WHAT YOU SHOULD DO → Tell how many lines in the data below include the word "picture". The answer is the number only.

===============

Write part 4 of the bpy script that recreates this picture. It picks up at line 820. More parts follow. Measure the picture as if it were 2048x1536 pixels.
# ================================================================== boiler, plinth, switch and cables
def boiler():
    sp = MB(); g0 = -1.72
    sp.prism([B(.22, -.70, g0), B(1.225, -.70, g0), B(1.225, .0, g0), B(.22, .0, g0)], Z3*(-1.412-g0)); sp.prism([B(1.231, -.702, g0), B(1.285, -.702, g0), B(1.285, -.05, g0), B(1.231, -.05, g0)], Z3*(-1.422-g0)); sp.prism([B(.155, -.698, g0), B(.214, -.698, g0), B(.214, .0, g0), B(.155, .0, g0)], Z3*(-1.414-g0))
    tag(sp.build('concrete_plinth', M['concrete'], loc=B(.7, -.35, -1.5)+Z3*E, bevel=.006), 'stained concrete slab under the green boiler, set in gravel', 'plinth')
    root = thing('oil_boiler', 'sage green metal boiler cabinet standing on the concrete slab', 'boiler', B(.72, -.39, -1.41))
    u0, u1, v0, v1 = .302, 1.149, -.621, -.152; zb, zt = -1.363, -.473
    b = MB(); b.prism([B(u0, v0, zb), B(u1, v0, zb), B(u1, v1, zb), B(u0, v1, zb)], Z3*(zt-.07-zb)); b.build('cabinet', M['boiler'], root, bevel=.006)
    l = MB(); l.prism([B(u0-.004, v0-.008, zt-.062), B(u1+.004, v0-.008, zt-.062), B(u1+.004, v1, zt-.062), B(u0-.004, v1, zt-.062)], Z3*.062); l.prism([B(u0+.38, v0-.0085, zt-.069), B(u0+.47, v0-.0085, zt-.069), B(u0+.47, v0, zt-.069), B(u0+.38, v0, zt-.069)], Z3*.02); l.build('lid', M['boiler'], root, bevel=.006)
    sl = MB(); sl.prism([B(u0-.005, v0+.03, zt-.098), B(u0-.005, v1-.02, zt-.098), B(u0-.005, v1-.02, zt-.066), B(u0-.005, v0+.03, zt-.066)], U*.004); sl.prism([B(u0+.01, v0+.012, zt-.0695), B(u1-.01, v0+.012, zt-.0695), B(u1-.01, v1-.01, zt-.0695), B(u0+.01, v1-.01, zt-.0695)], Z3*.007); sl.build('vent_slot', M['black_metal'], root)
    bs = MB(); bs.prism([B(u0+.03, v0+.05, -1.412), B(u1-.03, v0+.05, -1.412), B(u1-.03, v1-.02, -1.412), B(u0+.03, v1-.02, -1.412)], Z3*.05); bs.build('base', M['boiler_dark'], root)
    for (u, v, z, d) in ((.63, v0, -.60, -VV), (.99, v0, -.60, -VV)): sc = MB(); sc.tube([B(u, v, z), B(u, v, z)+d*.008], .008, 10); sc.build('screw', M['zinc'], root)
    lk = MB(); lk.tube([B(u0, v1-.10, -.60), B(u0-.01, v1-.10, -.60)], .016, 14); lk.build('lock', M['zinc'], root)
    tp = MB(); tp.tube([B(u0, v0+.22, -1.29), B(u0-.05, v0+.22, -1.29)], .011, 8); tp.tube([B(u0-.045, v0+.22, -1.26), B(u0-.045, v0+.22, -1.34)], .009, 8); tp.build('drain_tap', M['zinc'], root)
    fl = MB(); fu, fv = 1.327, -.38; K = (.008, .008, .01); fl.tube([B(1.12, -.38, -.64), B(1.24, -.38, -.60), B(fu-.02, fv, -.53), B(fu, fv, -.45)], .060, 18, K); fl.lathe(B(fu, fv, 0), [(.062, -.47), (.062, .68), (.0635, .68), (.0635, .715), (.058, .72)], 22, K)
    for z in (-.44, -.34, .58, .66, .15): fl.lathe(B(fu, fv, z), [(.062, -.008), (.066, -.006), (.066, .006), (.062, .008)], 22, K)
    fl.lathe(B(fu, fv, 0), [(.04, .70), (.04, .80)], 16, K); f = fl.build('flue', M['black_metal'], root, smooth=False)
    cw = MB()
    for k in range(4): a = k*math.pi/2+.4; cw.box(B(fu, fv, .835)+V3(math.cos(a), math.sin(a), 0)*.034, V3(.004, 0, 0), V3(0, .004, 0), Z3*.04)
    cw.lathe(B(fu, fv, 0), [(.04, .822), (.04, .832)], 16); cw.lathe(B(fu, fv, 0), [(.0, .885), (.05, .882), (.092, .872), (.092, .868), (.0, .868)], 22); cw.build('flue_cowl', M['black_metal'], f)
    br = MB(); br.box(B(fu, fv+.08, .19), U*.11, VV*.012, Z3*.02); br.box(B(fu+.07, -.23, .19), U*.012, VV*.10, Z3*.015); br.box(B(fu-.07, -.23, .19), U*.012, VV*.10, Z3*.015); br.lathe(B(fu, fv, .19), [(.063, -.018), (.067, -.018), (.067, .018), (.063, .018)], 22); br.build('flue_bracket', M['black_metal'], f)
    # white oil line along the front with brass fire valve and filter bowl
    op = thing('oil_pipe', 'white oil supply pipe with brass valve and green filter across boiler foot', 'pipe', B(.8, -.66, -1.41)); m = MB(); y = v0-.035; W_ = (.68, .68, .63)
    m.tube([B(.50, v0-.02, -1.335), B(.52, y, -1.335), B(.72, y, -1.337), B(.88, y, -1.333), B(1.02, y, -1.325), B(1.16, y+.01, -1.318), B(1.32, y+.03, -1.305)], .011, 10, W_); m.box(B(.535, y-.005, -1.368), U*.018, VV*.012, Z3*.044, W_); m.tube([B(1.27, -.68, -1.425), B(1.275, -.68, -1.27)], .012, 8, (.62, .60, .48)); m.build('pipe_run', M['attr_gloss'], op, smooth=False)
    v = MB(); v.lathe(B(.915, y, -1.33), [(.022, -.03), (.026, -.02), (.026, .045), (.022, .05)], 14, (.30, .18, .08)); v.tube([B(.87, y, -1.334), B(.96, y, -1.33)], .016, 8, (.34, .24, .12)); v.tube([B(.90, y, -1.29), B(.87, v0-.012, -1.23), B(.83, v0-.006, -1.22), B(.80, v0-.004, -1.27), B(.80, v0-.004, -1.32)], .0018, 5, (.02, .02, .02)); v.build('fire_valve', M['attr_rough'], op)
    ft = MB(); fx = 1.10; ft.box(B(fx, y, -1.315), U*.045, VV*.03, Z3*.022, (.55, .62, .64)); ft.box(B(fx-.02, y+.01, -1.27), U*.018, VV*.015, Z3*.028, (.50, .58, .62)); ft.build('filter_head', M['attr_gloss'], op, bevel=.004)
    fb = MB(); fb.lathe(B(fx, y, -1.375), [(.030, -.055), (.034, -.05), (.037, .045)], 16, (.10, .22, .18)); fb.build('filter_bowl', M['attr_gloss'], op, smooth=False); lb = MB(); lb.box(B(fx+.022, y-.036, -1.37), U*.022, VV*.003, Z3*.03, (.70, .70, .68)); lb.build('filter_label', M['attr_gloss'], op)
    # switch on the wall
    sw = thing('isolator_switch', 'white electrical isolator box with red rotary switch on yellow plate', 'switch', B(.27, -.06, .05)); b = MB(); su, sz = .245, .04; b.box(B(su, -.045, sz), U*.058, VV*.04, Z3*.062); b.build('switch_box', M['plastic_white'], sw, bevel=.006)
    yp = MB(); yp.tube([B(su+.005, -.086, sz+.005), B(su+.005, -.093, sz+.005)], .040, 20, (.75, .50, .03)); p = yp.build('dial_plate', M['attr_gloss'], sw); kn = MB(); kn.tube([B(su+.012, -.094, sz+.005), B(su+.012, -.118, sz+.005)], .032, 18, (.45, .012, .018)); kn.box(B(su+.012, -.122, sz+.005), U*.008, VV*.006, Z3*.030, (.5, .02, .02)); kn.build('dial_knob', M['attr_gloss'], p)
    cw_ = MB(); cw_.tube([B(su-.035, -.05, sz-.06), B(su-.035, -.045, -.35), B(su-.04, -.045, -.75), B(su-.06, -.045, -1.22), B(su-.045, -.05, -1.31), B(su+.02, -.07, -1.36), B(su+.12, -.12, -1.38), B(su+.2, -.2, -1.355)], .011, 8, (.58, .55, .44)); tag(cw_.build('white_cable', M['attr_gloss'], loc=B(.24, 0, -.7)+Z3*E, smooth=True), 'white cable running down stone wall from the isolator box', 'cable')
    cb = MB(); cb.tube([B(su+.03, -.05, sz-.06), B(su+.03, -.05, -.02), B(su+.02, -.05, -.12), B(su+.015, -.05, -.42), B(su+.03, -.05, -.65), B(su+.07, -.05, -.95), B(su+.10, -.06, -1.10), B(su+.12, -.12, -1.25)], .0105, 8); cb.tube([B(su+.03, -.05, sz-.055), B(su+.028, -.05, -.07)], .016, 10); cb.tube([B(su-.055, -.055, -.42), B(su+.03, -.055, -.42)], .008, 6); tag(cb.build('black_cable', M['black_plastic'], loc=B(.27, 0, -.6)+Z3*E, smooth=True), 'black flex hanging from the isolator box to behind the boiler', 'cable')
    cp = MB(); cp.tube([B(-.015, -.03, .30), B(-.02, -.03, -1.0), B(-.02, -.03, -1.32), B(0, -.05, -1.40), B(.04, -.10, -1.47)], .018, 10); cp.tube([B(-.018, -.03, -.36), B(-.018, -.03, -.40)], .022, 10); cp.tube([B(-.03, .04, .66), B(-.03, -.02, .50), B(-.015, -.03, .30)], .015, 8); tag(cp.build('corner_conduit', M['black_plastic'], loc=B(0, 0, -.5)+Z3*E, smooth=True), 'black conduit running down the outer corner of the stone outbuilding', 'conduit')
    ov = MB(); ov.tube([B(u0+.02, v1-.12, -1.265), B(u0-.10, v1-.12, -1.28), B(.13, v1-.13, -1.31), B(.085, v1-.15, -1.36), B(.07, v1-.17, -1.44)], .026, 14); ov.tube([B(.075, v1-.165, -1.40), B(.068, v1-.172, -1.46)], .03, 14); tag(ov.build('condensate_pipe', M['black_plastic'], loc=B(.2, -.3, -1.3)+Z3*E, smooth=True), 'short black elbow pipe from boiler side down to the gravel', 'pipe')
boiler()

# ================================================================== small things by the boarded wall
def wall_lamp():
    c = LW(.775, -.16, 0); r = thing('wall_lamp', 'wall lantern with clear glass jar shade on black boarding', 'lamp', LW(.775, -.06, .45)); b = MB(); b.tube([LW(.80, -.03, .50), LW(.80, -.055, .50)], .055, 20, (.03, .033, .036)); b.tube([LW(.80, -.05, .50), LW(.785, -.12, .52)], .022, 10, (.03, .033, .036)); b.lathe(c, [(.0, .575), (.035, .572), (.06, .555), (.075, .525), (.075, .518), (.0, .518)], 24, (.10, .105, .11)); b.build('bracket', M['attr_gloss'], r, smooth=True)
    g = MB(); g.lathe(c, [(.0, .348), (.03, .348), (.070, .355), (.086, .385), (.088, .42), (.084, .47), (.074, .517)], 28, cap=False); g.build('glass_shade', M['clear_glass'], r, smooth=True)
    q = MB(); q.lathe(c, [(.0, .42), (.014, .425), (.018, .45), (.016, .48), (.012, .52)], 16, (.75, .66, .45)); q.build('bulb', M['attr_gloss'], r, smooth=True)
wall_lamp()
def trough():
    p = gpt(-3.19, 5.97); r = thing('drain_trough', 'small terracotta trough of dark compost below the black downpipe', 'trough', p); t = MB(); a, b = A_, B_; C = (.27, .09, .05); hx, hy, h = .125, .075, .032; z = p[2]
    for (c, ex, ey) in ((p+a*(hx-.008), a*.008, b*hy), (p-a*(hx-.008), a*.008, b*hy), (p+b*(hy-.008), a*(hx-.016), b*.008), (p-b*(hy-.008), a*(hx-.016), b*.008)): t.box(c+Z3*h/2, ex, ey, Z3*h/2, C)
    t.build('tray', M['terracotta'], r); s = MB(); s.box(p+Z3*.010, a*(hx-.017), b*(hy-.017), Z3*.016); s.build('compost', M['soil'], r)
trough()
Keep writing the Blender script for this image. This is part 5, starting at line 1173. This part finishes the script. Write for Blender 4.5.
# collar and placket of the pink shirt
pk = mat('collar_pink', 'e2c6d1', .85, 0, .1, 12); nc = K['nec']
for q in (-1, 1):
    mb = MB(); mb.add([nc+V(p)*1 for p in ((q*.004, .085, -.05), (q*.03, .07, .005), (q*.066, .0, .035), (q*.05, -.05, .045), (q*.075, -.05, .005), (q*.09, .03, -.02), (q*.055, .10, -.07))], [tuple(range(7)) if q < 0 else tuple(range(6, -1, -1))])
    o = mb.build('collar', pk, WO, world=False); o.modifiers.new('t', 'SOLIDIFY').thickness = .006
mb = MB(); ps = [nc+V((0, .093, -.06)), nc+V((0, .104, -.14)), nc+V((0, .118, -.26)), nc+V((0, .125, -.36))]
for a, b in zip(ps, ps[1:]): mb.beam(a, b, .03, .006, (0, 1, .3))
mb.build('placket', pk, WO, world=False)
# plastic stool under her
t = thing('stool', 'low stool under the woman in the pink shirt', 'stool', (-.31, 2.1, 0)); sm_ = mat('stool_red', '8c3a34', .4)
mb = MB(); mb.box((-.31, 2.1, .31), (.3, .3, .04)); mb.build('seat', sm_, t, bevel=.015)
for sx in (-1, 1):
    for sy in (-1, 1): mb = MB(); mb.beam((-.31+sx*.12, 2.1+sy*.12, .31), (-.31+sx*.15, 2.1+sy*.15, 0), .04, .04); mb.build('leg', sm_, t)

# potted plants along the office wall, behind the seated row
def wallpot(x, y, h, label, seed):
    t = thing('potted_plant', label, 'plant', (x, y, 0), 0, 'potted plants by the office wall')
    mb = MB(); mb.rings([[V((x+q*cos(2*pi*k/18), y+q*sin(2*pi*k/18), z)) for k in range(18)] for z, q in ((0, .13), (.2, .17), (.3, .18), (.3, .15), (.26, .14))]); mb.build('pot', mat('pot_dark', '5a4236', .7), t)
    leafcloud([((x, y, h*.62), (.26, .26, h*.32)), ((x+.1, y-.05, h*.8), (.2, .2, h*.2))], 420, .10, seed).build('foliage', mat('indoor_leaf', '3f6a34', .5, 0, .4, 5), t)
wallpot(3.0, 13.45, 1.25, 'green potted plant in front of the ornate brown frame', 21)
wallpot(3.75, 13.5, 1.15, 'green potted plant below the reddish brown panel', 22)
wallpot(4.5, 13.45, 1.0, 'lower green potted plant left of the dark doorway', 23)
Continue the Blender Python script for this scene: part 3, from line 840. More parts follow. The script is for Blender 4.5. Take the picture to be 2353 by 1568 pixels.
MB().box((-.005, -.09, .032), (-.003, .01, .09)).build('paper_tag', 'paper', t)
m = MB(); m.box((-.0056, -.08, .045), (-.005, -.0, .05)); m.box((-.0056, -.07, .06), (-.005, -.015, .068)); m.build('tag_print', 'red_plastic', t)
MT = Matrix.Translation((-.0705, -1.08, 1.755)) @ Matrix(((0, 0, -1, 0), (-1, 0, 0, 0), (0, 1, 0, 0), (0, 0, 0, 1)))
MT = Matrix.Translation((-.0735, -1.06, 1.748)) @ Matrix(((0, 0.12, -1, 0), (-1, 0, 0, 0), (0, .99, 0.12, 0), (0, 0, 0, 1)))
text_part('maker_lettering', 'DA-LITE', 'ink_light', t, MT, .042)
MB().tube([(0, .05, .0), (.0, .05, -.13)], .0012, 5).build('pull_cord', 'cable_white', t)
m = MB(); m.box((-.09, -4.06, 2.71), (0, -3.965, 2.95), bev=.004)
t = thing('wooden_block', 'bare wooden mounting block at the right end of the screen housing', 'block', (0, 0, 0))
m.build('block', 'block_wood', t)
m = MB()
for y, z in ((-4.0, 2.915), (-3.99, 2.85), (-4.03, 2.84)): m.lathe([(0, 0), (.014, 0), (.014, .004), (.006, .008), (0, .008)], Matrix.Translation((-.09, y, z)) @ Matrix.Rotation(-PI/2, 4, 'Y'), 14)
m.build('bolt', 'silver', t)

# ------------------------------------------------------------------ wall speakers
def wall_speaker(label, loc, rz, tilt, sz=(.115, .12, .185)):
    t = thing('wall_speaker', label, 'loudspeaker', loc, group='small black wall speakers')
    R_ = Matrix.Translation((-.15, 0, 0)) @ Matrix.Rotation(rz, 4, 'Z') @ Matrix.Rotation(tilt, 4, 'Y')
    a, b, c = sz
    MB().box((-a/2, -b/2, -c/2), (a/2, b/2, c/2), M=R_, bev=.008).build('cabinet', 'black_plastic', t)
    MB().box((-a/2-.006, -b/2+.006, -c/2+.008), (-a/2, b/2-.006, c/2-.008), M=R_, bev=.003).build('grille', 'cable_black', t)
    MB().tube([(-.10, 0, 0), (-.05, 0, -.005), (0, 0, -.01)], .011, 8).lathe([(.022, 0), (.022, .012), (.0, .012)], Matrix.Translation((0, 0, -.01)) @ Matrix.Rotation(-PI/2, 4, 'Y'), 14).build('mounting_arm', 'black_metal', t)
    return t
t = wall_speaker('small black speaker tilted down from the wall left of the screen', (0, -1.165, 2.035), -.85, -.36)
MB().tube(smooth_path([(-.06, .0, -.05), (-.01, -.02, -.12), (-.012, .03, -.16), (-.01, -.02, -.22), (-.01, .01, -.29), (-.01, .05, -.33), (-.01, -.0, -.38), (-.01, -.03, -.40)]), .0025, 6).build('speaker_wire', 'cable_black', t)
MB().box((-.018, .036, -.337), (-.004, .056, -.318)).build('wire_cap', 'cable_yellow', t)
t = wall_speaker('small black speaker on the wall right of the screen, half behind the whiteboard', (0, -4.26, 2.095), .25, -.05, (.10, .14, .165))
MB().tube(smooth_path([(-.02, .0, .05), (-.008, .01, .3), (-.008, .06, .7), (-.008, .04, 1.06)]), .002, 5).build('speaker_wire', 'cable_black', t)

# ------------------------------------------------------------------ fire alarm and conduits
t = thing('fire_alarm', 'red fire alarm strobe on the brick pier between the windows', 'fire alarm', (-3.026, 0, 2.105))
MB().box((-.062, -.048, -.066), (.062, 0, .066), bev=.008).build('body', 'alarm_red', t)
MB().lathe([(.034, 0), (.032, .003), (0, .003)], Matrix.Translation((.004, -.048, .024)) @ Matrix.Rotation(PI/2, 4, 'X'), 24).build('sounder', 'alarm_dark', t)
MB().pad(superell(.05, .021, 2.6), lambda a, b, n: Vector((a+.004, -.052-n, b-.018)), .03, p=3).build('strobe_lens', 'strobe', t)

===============

REPLY TO THE TASK → 2